+++ Data extract
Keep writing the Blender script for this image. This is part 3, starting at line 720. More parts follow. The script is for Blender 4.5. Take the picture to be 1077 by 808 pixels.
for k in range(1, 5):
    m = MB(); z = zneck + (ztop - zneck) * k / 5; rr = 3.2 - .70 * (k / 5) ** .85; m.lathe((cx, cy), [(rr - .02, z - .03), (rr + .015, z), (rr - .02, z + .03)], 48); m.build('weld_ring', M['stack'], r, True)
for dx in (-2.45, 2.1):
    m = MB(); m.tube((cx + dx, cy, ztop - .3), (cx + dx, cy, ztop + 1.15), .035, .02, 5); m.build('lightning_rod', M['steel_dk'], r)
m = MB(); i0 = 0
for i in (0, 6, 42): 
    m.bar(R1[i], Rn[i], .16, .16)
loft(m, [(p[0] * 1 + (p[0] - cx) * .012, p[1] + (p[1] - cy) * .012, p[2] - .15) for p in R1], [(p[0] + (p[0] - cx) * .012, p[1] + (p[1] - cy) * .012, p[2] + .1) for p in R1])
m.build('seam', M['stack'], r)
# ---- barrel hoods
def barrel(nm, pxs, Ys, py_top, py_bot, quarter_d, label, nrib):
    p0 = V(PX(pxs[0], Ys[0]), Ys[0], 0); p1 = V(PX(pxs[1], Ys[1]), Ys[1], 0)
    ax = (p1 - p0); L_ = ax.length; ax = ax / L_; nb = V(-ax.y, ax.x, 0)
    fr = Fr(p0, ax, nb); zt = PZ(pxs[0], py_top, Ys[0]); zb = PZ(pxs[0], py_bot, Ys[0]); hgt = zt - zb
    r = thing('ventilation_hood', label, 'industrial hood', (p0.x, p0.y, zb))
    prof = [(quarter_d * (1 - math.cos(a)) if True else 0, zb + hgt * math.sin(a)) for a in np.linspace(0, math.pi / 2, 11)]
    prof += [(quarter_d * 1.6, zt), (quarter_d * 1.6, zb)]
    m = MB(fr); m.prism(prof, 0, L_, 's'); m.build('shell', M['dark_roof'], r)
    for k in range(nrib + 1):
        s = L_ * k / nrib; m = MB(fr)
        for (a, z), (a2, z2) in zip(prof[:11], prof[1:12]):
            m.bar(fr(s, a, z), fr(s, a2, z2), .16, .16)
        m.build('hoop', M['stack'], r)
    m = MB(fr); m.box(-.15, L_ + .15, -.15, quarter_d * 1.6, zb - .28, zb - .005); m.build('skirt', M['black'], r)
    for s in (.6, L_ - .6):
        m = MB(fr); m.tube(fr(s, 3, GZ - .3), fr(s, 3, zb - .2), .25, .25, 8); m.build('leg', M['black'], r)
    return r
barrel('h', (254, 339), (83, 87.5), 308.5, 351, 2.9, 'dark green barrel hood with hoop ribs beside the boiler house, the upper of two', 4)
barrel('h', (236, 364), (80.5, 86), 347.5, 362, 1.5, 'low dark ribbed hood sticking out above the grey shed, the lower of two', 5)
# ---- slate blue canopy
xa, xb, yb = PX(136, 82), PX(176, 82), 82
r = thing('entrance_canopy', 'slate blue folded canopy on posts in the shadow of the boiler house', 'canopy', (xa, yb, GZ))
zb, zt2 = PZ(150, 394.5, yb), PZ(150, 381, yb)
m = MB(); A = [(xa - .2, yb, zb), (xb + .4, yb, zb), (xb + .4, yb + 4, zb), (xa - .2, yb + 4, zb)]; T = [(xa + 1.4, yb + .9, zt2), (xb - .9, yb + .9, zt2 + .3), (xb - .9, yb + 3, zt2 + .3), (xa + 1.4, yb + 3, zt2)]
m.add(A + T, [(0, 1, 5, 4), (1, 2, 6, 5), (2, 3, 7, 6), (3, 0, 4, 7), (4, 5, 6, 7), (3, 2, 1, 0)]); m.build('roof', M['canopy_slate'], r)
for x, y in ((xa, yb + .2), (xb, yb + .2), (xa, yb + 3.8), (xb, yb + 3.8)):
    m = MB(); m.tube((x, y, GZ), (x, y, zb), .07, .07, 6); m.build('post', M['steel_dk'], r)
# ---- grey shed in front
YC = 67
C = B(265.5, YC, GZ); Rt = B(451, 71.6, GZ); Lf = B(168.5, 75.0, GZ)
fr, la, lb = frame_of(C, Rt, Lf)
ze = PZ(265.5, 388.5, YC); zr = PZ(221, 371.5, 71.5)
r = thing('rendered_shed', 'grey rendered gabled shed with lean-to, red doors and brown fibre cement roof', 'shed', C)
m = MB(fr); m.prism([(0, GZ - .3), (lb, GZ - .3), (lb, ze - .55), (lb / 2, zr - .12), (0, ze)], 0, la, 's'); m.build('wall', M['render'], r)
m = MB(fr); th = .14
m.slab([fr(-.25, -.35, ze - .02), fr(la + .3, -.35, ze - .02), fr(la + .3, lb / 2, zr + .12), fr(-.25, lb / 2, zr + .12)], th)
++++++
Aim of the task
Copy every line of the material, please, keeping it exactly the same.

Solution
Keep writing the Blender script for this image. This is part 3, starting at line 720. More parts follow. The script is for Blender 4.5. Take the picture to be 1077 by 808 pixels.
for k in range(1, 5):
    m = MB(); z = zneck + (ztop - zneck) * k / 5; rr = 3.2 - .70 * (k / 5) ** .85; m.lathe((cx, cy), [(rr - .02, z - .03), (rr + .015, z), (rr - .02, z + .03)], 48); m.build('weld_ring', M['stack'], r, True)
for dx in (-2.45, 2.1):
    m = MB(); m.tube((cx + dx, cy, ztop - .3), (cx + dx, cy, ztop + 1.15), .035, .02, 5); m.build('lightning_rod', M['steel_dk'], r)
m = MB(); i0 = 0
for i in (0, 6, 42): 
    m.bar(R1[i], Rn[i], .16, .16)
loft(m, [(p[0] * 1 + (p[0] - cx) * .012, p[1] + (p[1] - cy) * .012, p[2] - .15) for p in R1], [(p[0] + (p[0] - cx) * .012, p[1] + (p[1] - cy) * .012, p[2] + .1) for p in R1])
m.build('seam', M['stack'], r)
# ---- barrel hoods
def barrel(nm, pxs, Ys, py_top, py_bot, quarter_d, label, nrib):
    p0 = V(PX(pxs[0], Ys[0]), Ys[0], 0); p1 = V(PX(pxs[1], Ys[1]), Ys[1], 0)
    ax = (p1 - p0); L_ = ax.length; ax = ax / L_; nb = V(-ax.y, ax.x, 0)
    fr = Fr(p0, ax, nb); zt = PZ(pxs[0], py_top, Ys[0]); zb = PZ(pxs[0], py_bot, Ys[0]); hgt = zt - zb
    r = thing('ventilation_hood', label, 'industrial hood', (p0.x, p0.y, zb))
    prof = [(quarter_d * (1 - math.cos(a)) if True else 0, zb + hgt * math.sin(a)) for a in np.linspace(0, math.pi / 2, 11)]
    prof += [(quarter_d * 1.6, zt), (quarter_d * 1.6, zb)]
    m = MB(fr); m.prism(prof, 0, L_, 's'); m.build('shell', M['dark_roof'], r)
    for k in range(nrib + 1):
        s = L_ * k / nrib; m = MB(fr)
        for (a, z), (a2, z2) in zip(prof[:11], prof[1:12]):
            m.bar(fr(s, a, z), fr(s, a2, z2), .16, .16)
        m.build('hoop', M['stack'], r)
    m = MB(fr); m.box(-.15, L_ + .15, -.15, quarter_d * 1.6, zb - .28, zb - .005); m.build('skirt', M['black'], r)
    for s in (.6, L_ - .6):
        m = MB(fr); m.tube(fr(s, 3, GZ - .3), fr(s, 3, zb - .2), .25, .25, 8); m.build('leg', M['black'], r)
    return r
barrel('h', (254, 339), (83, 87.5), 308.5, 351, 2.9, 'dark green barrel hood with hoop ribs beside the boiler house, the upper of two', 4)
barrel('h', (236, 364), (80.5, 86), 347.5, 362, 1.5, 'low dark ribbed hood sticking out above the grey shed, the lower of two', 5)
# ---- slate blue canopy
xa, xb, yb = PX(136, 82), PX(176, 82), 82
r = thing('entrance_canopy', 'slate blue folded canopy on posts in the shadow of the boiler house', 'canopy', (xa, yb, GZ))
zb, zt2 = PZ(150, 394.5, yb), PZ(150, 381, yb)
m = MB(); A = [(xa - .2, yb, zb), (xb + .4, yb, zb), (xb + .4, yb + 4, zb), (xa - .2, yb + 4, zb)]; T = [(xa + 1.4, yb + .9, zt2), (xb - .9, yb + .9, zt2 + .3), (xb - .9, yb + 3, zt2 + .3), (xa + 1.4, yb + 3, zt2)]
m.add(A + T, [(0, 1, 5, 4), (1, 2, 6, 5), (2, 3, 7, 6), (3, 0, 4, 7), (4, 5, 6, 7), (3, 2, 1, 0)]); m.build('roof', M['canopy_slate'], r)
for x, y in ((xa, yb + .2), (xb, yb + .2), (xa, yb + 3.8), (xb, yb + 3.8)):
    m = MB(); m.tube((x, y, GZ), (x, y, zb), .07, .07, 6); m.build('post', M['steel_dk'], r)
# ---- grey shed in front
YC = 67
C = B(265.5, YC, GZ); Rt = B(451, 71.6, GZ); Lf = B(168.5, 75.0, GZ)
fr, la, lb = frame_of(C, Rt, Lf)
ze = PZ(265.5, 388.5, YC); zr = PZ(221, 371.5, 71.5)
r = thing('rendered_shed', 'grey rendered gabled shed with lean-to, red doors and brown fibre cement roof', 'shed', C)
m = MB(fr); m.prism([(0, GZ - .3), (lb, GZ - .3), (lb, ze - .55), (lb / 2, zr - .12), (0, ze)], 0, la, 's'); m.build('wall', M['render'], r)
m = MB(fr); th = .14
m.slab([fr(-.25, -.35, ze - .02), fr(la + .3, -.35, ze - .02), fr(la + .3, lb / 2, zr + .12), fr(-.25, lb / 2, zr + .12)], th)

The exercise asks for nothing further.